OOIOO

***Pronounced "oh-oh-eye-oh-oh," OOIOO follow up their debut album on Kill Rock Stars with the magnificent Feather Float. Yoshimi of Boredoms / Free Kitten on guitar and vocals, Kyoko on guitar and vocals, Maki on bass, and Yoshiko on drums recognize no one musical style but manage to touch on nearly all of them. New wave, no wave, pop, punk, electronic, trance - it swirls organically in every direction. Like the Boredoms, there is a prevalent primal groove reccuring throughout, yet it is so melodic in parts as to be almost accessible (for a Boredoms-related project, that is).

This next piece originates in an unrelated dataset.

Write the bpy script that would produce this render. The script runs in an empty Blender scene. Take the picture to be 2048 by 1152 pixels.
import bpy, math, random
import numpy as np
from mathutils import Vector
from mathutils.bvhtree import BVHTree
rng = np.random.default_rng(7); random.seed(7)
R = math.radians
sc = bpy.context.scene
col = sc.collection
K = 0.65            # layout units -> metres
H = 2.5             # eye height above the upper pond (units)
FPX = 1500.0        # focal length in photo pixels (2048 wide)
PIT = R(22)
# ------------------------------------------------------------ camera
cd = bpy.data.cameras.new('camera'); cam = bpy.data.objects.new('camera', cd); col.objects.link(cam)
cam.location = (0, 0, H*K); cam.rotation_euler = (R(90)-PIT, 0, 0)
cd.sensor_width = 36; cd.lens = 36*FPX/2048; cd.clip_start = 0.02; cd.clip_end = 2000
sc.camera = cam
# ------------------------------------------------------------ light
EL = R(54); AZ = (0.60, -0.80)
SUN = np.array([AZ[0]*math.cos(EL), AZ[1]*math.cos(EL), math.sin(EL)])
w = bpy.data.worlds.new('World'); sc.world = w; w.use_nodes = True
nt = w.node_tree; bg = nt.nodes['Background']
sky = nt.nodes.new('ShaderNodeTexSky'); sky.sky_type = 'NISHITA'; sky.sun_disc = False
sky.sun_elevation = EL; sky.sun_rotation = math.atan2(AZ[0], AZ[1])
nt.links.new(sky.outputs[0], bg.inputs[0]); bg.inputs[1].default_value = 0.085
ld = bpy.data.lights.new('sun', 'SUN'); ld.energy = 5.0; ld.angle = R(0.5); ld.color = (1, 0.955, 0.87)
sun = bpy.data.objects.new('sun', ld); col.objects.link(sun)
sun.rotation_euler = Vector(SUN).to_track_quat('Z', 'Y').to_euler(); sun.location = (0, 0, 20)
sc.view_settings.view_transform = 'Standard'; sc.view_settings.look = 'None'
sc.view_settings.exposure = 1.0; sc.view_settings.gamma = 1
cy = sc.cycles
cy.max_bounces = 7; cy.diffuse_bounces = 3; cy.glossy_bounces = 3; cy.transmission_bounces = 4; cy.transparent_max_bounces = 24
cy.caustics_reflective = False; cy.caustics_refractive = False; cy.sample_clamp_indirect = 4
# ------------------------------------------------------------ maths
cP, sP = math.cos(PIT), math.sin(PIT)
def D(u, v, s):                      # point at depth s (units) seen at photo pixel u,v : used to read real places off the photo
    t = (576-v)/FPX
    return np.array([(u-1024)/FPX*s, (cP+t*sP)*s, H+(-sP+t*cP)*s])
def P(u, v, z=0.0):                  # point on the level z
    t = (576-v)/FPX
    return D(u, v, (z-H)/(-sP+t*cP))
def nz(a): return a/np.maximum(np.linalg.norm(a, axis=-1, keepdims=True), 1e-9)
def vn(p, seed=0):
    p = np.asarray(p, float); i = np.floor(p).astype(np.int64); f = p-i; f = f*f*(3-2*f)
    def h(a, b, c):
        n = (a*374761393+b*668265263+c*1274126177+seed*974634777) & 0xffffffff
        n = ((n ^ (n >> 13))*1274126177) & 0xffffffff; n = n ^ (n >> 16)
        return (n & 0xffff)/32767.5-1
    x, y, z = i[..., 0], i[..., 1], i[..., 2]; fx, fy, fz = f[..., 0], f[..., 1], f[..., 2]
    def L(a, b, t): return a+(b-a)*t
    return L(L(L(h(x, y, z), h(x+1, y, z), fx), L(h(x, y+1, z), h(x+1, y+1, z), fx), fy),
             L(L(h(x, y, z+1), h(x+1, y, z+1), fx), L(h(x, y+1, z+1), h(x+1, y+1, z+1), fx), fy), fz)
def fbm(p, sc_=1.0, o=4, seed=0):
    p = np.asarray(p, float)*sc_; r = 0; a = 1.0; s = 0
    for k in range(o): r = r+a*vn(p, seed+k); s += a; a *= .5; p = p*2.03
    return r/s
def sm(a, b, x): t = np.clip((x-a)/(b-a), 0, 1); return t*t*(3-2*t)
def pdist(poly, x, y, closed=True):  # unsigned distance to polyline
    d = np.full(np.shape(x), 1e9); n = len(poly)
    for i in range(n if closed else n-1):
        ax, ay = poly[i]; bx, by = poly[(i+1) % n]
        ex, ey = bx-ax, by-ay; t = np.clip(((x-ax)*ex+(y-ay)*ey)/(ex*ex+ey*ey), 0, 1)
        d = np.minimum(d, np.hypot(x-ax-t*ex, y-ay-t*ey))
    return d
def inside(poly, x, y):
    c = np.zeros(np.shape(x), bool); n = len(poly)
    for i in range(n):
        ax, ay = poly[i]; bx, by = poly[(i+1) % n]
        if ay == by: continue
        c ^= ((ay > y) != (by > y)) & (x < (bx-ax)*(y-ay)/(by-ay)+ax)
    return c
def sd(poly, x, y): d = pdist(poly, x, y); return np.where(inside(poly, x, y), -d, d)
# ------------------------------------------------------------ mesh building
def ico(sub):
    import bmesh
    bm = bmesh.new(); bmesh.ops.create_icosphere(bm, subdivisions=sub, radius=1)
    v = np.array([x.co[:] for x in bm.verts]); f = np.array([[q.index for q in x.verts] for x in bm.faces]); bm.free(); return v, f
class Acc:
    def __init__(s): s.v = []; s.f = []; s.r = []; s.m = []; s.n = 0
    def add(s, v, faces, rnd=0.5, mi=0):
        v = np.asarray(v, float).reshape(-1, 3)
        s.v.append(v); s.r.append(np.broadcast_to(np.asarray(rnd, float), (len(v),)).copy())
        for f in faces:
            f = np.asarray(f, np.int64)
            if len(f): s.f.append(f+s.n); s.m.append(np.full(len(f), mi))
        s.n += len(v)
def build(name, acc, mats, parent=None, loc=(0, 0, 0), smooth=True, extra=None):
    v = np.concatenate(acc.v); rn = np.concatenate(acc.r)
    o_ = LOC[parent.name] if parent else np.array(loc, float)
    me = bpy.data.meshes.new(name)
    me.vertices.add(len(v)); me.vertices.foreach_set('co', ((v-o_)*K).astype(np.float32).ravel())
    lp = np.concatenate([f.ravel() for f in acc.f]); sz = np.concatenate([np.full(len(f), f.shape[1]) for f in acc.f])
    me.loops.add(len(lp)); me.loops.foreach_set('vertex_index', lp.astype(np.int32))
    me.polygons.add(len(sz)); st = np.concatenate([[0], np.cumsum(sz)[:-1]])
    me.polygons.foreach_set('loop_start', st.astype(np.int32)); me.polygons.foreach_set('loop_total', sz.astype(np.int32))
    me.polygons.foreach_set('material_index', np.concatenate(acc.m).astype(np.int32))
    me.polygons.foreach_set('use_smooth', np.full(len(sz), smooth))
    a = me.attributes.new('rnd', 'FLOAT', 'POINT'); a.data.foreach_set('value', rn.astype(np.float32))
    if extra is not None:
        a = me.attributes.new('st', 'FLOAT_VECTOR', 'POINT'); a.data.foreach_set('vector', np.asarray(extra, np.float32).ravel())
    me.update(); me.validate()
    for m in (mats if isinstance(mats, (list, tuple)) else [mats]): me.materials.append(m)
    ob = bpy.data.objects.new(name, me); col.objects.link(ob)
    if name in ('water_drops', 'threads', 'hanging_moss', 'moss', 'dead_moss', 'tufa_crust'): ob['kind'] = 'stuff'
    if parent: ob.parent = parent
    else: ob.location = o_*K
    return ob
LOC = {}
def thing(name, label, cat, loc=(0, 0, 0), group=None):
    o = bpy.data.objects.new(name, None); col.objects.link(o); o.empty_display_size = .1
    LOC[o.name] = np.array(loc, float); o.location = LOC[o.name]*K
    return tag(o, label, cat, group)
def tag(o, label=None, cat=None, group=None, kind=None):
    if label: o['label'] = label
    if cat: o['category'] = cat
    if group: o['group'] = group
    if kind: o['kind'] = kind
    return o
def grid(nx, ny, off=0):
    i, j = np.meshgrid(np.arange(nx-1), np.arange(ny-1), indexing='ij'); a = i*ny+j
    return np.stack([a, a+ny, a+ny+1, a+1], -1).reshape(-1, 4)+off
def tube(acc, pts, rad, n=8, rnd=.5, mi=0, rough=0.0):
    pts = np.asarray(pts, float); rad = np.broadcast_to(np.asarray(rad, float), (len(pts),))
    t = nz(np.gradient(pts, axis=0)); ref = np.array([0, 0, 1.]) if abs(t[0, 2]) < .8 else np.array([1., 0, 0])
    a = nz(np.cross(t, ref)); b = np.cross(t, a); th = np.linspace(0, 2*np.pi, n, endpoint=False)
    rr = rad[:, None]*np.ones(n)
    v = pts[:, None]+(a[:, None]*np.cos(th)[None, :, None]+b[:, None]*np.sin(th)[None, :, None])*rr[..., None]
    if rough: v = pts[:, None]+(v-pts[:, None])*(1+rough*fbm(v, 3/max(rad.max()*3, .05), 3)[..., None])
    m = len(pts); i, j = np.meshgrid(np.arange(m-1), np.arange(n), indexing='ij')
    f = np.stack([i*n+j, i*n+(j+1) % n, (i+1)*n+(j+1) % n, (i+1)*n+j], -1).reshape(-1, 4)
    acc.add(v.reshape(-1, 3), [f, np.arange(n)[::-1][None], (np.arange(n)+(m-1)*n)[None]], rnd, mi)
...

If you want to look at OOIOO for its patterns, you'll find them both in the band's name and in their quirky loops of sound. It's a patchwork, but it's not a Grandma's quilt. It's more like OOIOO set out to make a blanket and ended up with a Juicemaster.É the manic experimentalism of the Boredoms seems to be boxing the avant-grrl relentlessness of Free Kitten. The catch is, neither wins - they just keep slugging away. . . [W]hat sounds like a spoon hitting different sized glasses . . . eventually gets lost behind crazy power chords and general babbling. . . [A] steady bass beat disintegrates beneath what sounds like a theremin being bludgeoned with a balpeen hammer, but then the beat comes back from out of nowhere. It gets even weirder...OOIOO give another face to the kitsch world of Japanese noise rock.